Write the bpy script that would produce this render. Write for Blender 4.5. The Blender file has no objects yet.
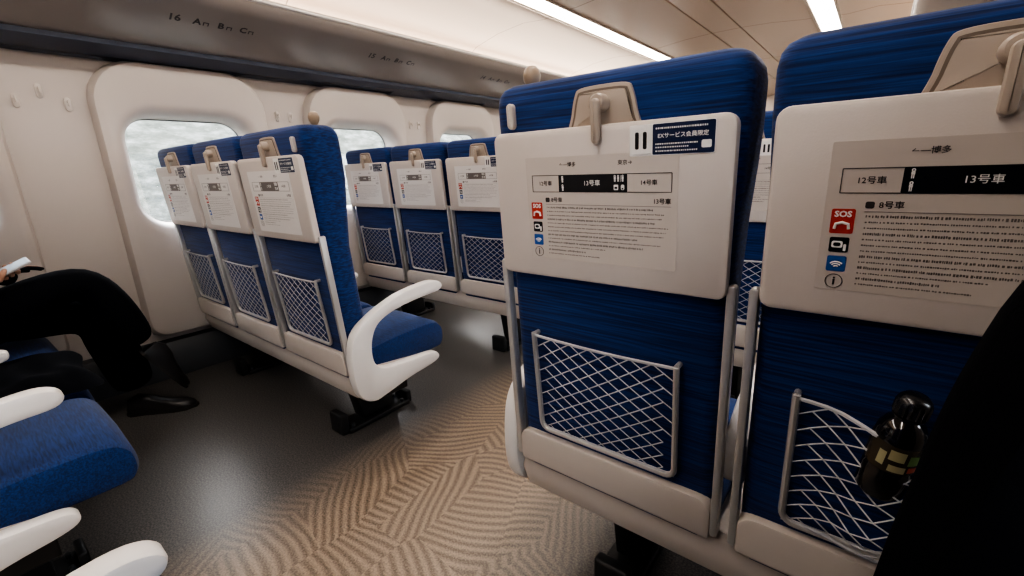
import bpy, bmesh, math, random
from mathutils import Vector, Matrix
random.seed(4)
S = bpy.context.scene
COL = S.collection
PI = math.pi

# ------------------------------------------------------------------ materials
def newmat(name):
    m = bpy.data.materials.new(name); m.use_nodes = True
    nt = m.node_tree
    return m, nt, nt.nodes['Principled BSDF'], nt.nodes, nt.links

def plain(name, col, rough=.5, metal=0, var=.06, scale=25, bump=.0, spec=.5):
    m, nt, b, N, L = newmat(name)
    tc = N.new('ShaderNodeTexCoord'); nz = N.new('ShaderNodeTexNoise')
    nz.inputs['Scale'].default_value = scale; nz.inputs['Detail'].default_value = 3
    L.new(tc.outputs['Object'], nz.inputs['Vector'])
    mx = N.new('ShaderNodeMix'); mx.data_type = 'RGBA'
    mx.inputs[6].default_value = (*[c*(1-var) for c in col], 1)
    mx.inputs[7].default_value = (*[min(1, c*(1+var)) for c in col], 1)
    L.new(nz.outputs['Fac'], mx.inputs[0]); L.new(mx.outputs[2], b.inputs['Base Color'])
    b.inputs['Roughness'].default_value = rough; b.inputs['Metallic'].default_value = metal
    b.inputs['Specular IOR Level'].default_value = spec
    if bump:
        n2 = N.new('ShaderNodeTexNoise'); n2.inputs['Scale'].default_value = 400
        L.new(tc.outputs['Object'], n2.inputs['Vector'])
        bp = N.new('ShaderNodeBump'); bp.inputs['Strength'].default_value = bump; bp.inputs['Distance'].default_value = .002
        L.new(n2.outputs['Fac'], bp.inputs['Height']); L.new(bp.outputs['Normal'], b.inputs['Normal'])
    return m

def fabric(name, dark, light, sc, bs=.5):
    m, nt, b, N, L = newmat(name)
    tc = N.new('ShaderNodeTexCoord'); mp = N.new('ShaderNodeMapping')
    mp.inputs['Scale'].default_value = sc
    L.new(tc.outputs['Object'], mp.inputs['Vector'])
    nz = N.new('ShaderNodeTexNoise'); nz.inputs['Scale'].default_value = 1; nz.inputs['Detail'].default_value = 3
    nz.inputs['Distortion'].default_value = .2
    L.new(mp.outputs[0], nz.inputs['Vector'])
    cr = N.new('ShaderNodeValToRGB')
    cr.color_ramp.elements[0].position = .34; cr.color_ramp.elements[0].color = (*dark, 1)
    cr.color_ramp.elements[1].position = .68; cr.color_ramp.elements[1].color = (*light, 1)
    L.new(nz.outputs['Fac'], cr.inputs[0]); L.new(cr.outputs[0], b.inputs['Base Color'])
    b.inputs['Roughness'].default_value = .8; b.inputs['Specular IOR Level'].default_value = .3
    b.inputs['Sheen Weight'].default_value = .15
    bp = N.new('ShaderNodeBump'); bp.inputs['Strength'].default_value = bs; bp.inputs['Distance'].default_value = .002
    L.new(nz.outputs['Fac'], bp.inputs['Height']); L.new(bp.outputs['Normal'], b.inputs['Normal'])
    return m

def emis(name, col, st):
    m, nt, b, N, L = newmat(name)
    b.inputs['Base Color'].default_value = (*col, 1)
    b.inputs['Emission Color'].default_value = (*col, 1); b.inputs['Emission Strength'].default_value = st
    return m

BLUE = fabric('seat_blue', (.005, .016, .072), (.014, .052, .205), (6, 60, 270))
BLUE2 = fabric('cushion_blue', (.006, .022, .085), (.013, .048, .19), (25, 260, 260), .3)
CREAM = plain('cream_plastic', (.62, .56, .515), .42, var=.03, bump=.12)
CREAM2 = plain('cream_shell', (.55, .495, .45), .38, var=.03)
WALL = plain('wall_panel', (.55, .495, .455), .40, var=.03, scale=4, bump=.05)
WHITE = plain('armrest_white', (.76, .735, .71), .32, var=.02)
BEIGE = plain('latch_beige', (.40, .335, .28), .4, var=.04)
KNOB = plain('knob_beige', (.33, .25, .18), .35, var=.04)
DBEIGE = plain('latch_recess', (.15, .115, .09), .5)
SILVER = plain('silver_frame', (.58, .56, .54), .30, .5, var=.04)
NET = plain('elastic_net', (.46, .46, .48), .7)
BLACK = plain('black_metal', (.014, .015, .017), .45)
DGREY = plain('dark_grey', (.04, .044, .05), .5)
SEAL = plain('seal_grey', (.14, .14, .14), .5)
STICK = plain('sticker_cream', (.565, .505, .455), .35, var=.02)
STICKP = plain('sticker_pale', (.74, .71, .68), .35, var=.02)
INK = plain('ink', (.045, .04, .04), .5)
INKG = plain('ink_grey', (.17, .15, .14), .5)
INKP = plain('ink_faint', (.40, .37, .35), .5)
PBLACK = plain('print_black', (.008, .009, .012), .3)
PWHITE = plain('print_white', (.8, .78, .75), .4)
PRED = plain('print_red', (.50, .05, .03), .4)
PBLUE = plain('print_blue', (.03, .11, .36), .4)
PNAVY = plain('print_navy', (.012, .022, .07), .3)
RACK = plain('rack_metal', (.31, .275, .255), .24, .0, var=.04, scale=6)
RACK_SHADE = plain('rack_shade_strip', (.025, .045, .09), .25, .1)  # dark colour stands in for shade under the rack
CLOTH = plain('black_cloth', (.003, .003, .005), .9, bump=.3, spec=.1)
SUIT = plain('black_suit', (.004, .005, .008), .9, bump=.3, spec=.12)
SKIN = plain('skin', (.50, .28, .19), .5)
HAIR = plain('hair', (.01, .008, .007), .6)
SHOE = plain('shoe_leather', (.010, .009, .010), .4)
SHOES = plain('shoe_sole', (.02, .018, .016), .7)
PHONEM = plain('phone_case', (.55, .55, .56), .3)
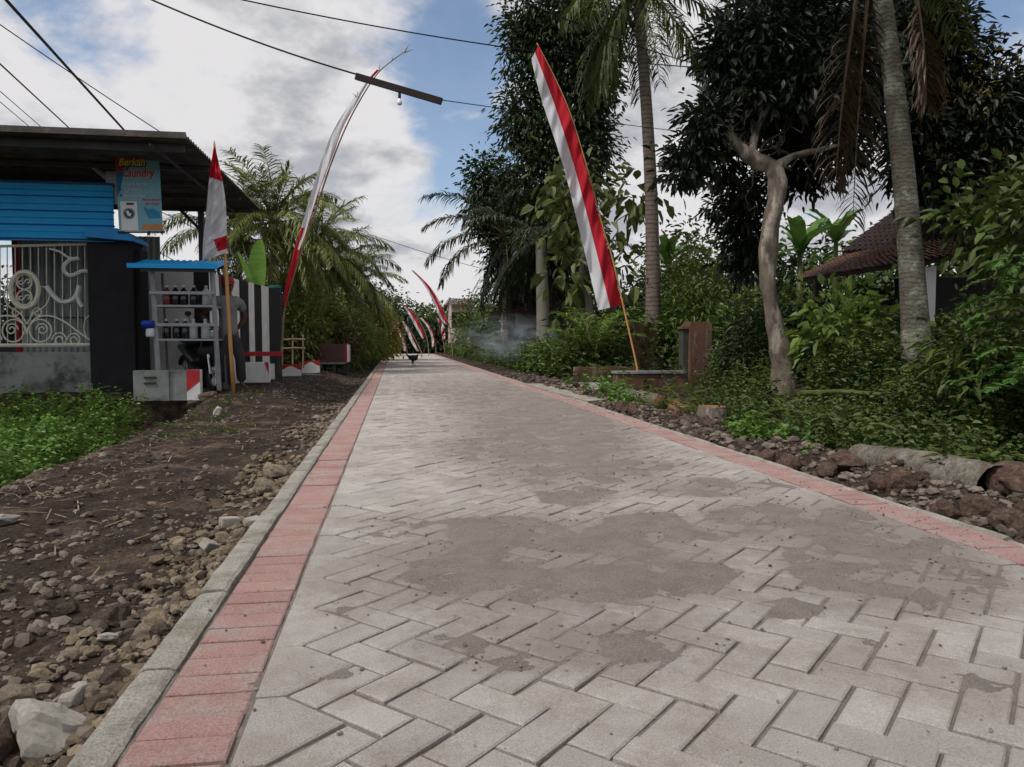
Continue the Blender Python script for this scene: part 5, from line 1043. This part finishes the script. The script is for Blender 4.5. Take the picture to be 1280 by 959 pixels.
for pl,d,lf,rg_,lb,sd,fr_red in far:
    rg_=[(a[0]+(c[0]-a[0])*(.62 if sd!=1 else .85),a[1]+(c[1]-a[1])*(.62 if sd!=1 else .85)) for a,c in zip(lf,rg_)] if len(lf)==len(rg_) else rg_
    b=P(*pl[0],d); rt=empty('tall_banner',(b.x,b.y,T(b.x,b.y)),lb,'banner','red and white banners along the road'); pole(rt,pl,d+.05,.03)
    if sd==6: f_=lambda u,v: int(v*5+u)%2
    else: f_=lambda u,v,fr_red=fr_red: 1 if u>1-fr_red else 0
    cloth('cloth',lf,rg_,d,RW,rt,f_,nu=6,nv=24,amp=.06,seed=sd)
# ------------------------------------------------------------------ beam with bulb, wires
d=13.; A_=P(445,95.5,d); B_=P(552,127,d-.3); bm_=empty('hanging_beam',A_,'dark wooden beam hung across the sky from an overhead cable','beam')
mb=MB(); n_=(B_-A_).normalized(); up=Vector((0,0,1)); sd=n_.cross(up).normalized(); u2=sd.cross(n_)
V=[tuple(p_+sd*a+u2*b) for p_ in (A_,B_) for a,b in ((-.03,-.055),(.03,-.055),(.03,.055),(-.03,.055))]; mb.add(V,[[0,1,2,3],[7,6,5,4],[0,4,5,1],[1,5,6,2],[2,6,7,3],[3,7,4,0]]); part(mb,'timber','plank',bm_)
t_=(500-445)/(552-445); c=A_+(B_-A_)*t_; lb_=empty('light_bulb',c,'white bulb hanging in its black socket under the wooden beam','light bulb')
mb=MB(); mb.lathe((c.x,c.y,c.z-.155),[(.022,0),(.026,.02),(.022,.10)],10); part(mb,'socket','rubber',lb_,smooth=True)
mb=MB(); mb.lathe((c.x,c.y,c.z-.27),[(.008,0),(.035,.01),(.045,.035),(.043,.06),(.026,.09),(.02,.113)],14); part(mb,'globe','bulb',lb_,smooth=True)
def wire(a,da,b,db,sag,r,label,mid=None):
    A=P(*a,da);B=P(*b,db); pts=[]
    for k in range(25): t=k/24; p_=A.lerp(B,t); p_.z-=sag*4*t*(1-t); pts.append(p_)
    mb=MB(); mb.tube(pts,r,5); o=mb.build('cable','wire'); tag(o,label,'cable')
wire((-60,-75),10,(160,168),20,.0,.028,'thick black cable running down steeply behind the canopy at the upper left')
wire((-30,10),16,(330,245),24,.10,.013,'thin cable from the left edge passing behind the canopy corner')
wire((-30,52),14,(95,168),22,.0,.018,'cable above the canopy, below the thick black one')
wire((-30,88),16,(62,168),24,.0,.011,'upper of the two thin cables just above the canopy edge at far left')
wire((-30,102),16,(48,168),24,.0,.011,'lowest thin cable at the far left above the canopy edge')
wire((120,-32),12.6,(446,93),13,.10,.016,'cable curving down to the left end of the hanging beam')
wire((551,125),12.7,(900,170),18,.02,.008,'faint cable leaving the right end of the hanging beam')
wire((240,-14),15,(900,86),20,.25,.015,'cable crossing the blue sky toward the slim palm')
wire((640,-5),15,(960,100),20,.2,.013,'cable passing through the fronds of the slim palm')
wire((440,285),40,(640,345),46,.15,.015,'low distant cable over the far road')
wire((150,290),18,(330,385),30,.0,.010,'cable below the canopy seen left of the flag')
wire((170,250),18,(400,360),30,.0,.010,'thin cable passing behind the flag cloth')
# ------------------------------------------------------------------ right: gate pillars, low walls, house
def pillar(px0,py0,px1,py1,Y,lab,dep=.42):
    a=q(px0,py1,Y); b=q(px1,py0,Y); z=T(b[0],Y)-.1; rt=empty('stained_pillar',((a[0]+b[0])/2,Y,z),lab,'pillar','old gate pillars')
    n=7; mb=MB(); xs_=np.linspace(a[0],b[0],n); V=[];rg=np.random.default_rng(int(px0))
    mb.box((a[0],Y,z),(b[0],Y+dep,b[1]-.05)); mb.box((a[0]+.02,Y+.02,b[1]-.05),(b[0]-.03,Y+dep-.02,b[1])); part(mb,'shaft','brownwall',rt)
    mb=MB(); mb.box((a[0]-.10,Y+.08,z),(a[0]-.003,Y+.30,b[1]-.14)); part(mb,'gate_post','concdark',rt); mb=MB(); mb.box((a[0]-.13,Y+.05,b[1]-.137),(a[0]-.003,Y+.33,b[1]-.09)); part(mb,'post_cap','brownwall',rt)
pillar(862,402,890,484,13.4,'right old red brown concrete gate pillar, nearer the road')
pillar(792,405,822,462,16.6,'left old red brown gate pillar behind the slim palm and banner pole')
def lwall(x0,y0,x1,y1,Y,dep,lab,m='concdark'):
    a=q(x0,y1,Y); b=q(x1,y0,Y); o=MB().box((a[0],Y,min(a[1],T(a[0],Y))-.15),(b[0],Y+dep,b[1])).build('low_wall',m); tag(o,lab,'low wall')
lwall(722,459,800,472,15.6,.4,'low brown earth stained wall left of the banner foot','brownwall')
lwall(772,468,856,488,12.9,.3,'low dark culvert wall with a pale top in front of the right gate pillar','brownwall')
a=q(772,467.6,12.9); b=q(856,467.6,12.9); o=MB().box((a[0]-.02,12.87,a[1]+.004),(b[0]+.02,13.24,a[1]+.045)).build('coping_slab','concrete'); tag(o,'thin pale concrete coping on the culvert wall','coping')
pts=[G(655,480,.02),G(757,478,.02),G(812,494,.02),G(735,502,.02)]
o=MB().add([(p_.x,p_.y,z) for z in (-.15,.025) for p_ in pts],[[3,2,1,0],[4,5,6,7],[0,1,5,4],[1,2,6,5],[2,3,7,6],[3,0,4,7]]).build('driveway','kerb'); tag(o,kind='structure')
a=P(960,470,11.6); b=P(1330,452,7.9); mb=MB(); strip(mb,(a.x,a.y),(b.x,b.y),-.3,.30,0,.2); o=mb.build('bank_wall','concdark'); tag(o,'low dark mossy retaining wall along the garden bank behind the ditch','low wall')
# fallen trunks
def fallen(pa,pb,ra,rb,lab,name='fallen_log',group=None,m='log',bend=.03,seed=0):
    pa=Vector(pa);pb=Vector(pb); rt=empty(name,((pa+pb)/2),lab,'log'); n=40; pts=[];rad=[]; rng=np.random.default_rng(seed)
    for k in range(n):
        t=k/(n-1); p_=pa.lerp(pb,t); p_.z+=bend*math.sin(t*math.pi); p_.x+=bend*.5*math.sin(t*3); pts.append(p_); rad.append((ra+(rb-ra)*t)*(1+.02*math.sin(t*38)+.006*rng.normal()))
    mb=MB(); mb.tube(pts,rad,18,cap=False); V=mb.v[0]; mb.v[0]=V+rng.normal(0,.0012,V.shape); part(mb,'trunk',m,rt,smooth=True)
    for e,r_,s in ((0,ra,-1),(n-1,rb,1)):
        if seed==1 and e: continue
        dd=(pts[e]-pts[e-s]).normalized(); mb=MB(); mb.tube([pts[e]-dd*.02,pts[e]+dd*.004,pts[e]+dd*.02],[r_*1.0,r_*.97,r_*.55],14); part(mb,'cut_end','cutwood',rt)
    return rt
fallen(P(1072,574,5.4),P(1245,612,4.3),.105,.14,'long grey fallen palm trunk lying over the weeds at the lower right',bend=.02,seed=1)
for k,(px,py,dd,s) in enumerate(((1262,600,4.3,.13),(1292,612,4.15,.16))): rock(P(px,py,dd),(s,s,s*.85),'rockred',['brown fibrous root clump at the thick end of the long fallen trunk','dark root mass at the right picture edge behind the root clump'][k],cat='root clump',name='root_clump')
fallen(P(783,492,11.9),P(826,503,10.9),.085,.115,'short grey palm log lying by the banner foot',bend=.0,seed=2)
fallen(P(752,485,12.6),P(776,494,11.9),.055,.06,'thin pale log end poking out left of the short grey log',bend=0,seed=4)
fallen(P(842,509,10.7),P(858,517,10.4),.10,.10,'broken orange brown log piece with torn fibres right of the short log',bend=0,seed=3,m='cutwood')
g=G(889,530,-.02); st=empty('tree_stump',(g.x,g.y,T(g.x,g.y)),'squat tree stump with a tan cut top beside the weeds right of the logs','stump')
mb=MB(); mb.tube([(g.x,g.y,-.1),(g.x,g.y,.06),(g.x+.01,g.y,.15)],[.18,.15,.145],16); part(mb,'bark','bark',st); mb=MB(); mb.tube([(g.x+.01,g.y,.1505),(g.x+.01,g.y,.165)],[.14,.13],16); part(mb,'cut_top','cutwood',st)
o=MB().tube([P(998,492,8.8),P(1050,490,8.9),P(1112,494,8.7)],[.035,.032,.026],8).build('bamboo_pole','leaf_olive'); tag(o,'greenish bamboo pole lying level across the dark ditch bank','bamboo pole')
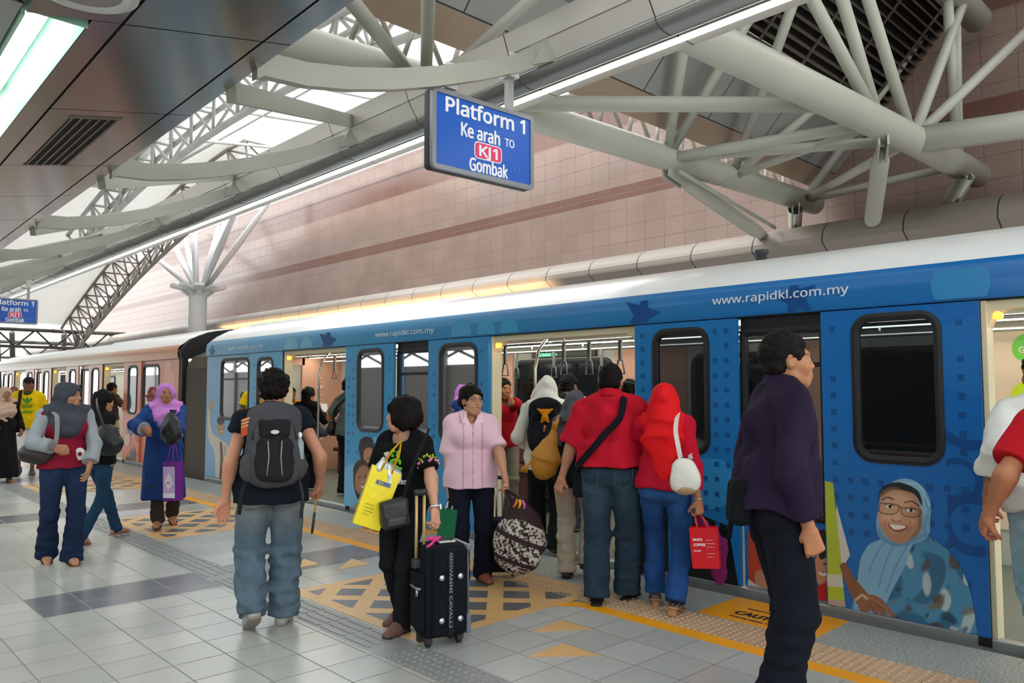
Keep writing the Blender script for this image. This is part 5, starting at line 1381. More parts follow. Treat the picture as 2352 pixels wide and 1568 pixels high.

# # # #

● **PROBLEM**:
Every line from the start of the listing above through the line with "PI = math.pi" should be repeated exactly; skip the pictures and add nothing else.

● **TASK RESULT**:
Write the bpy script that would produce this render. Write for Blender 4.5. The Blender file has no objects yet.
import bpy, bmesh, math, random
from mathutils import Vector, Matrix
random.seed(4)
S = bpy.context.scene
COL = S.collection
PI = math.pi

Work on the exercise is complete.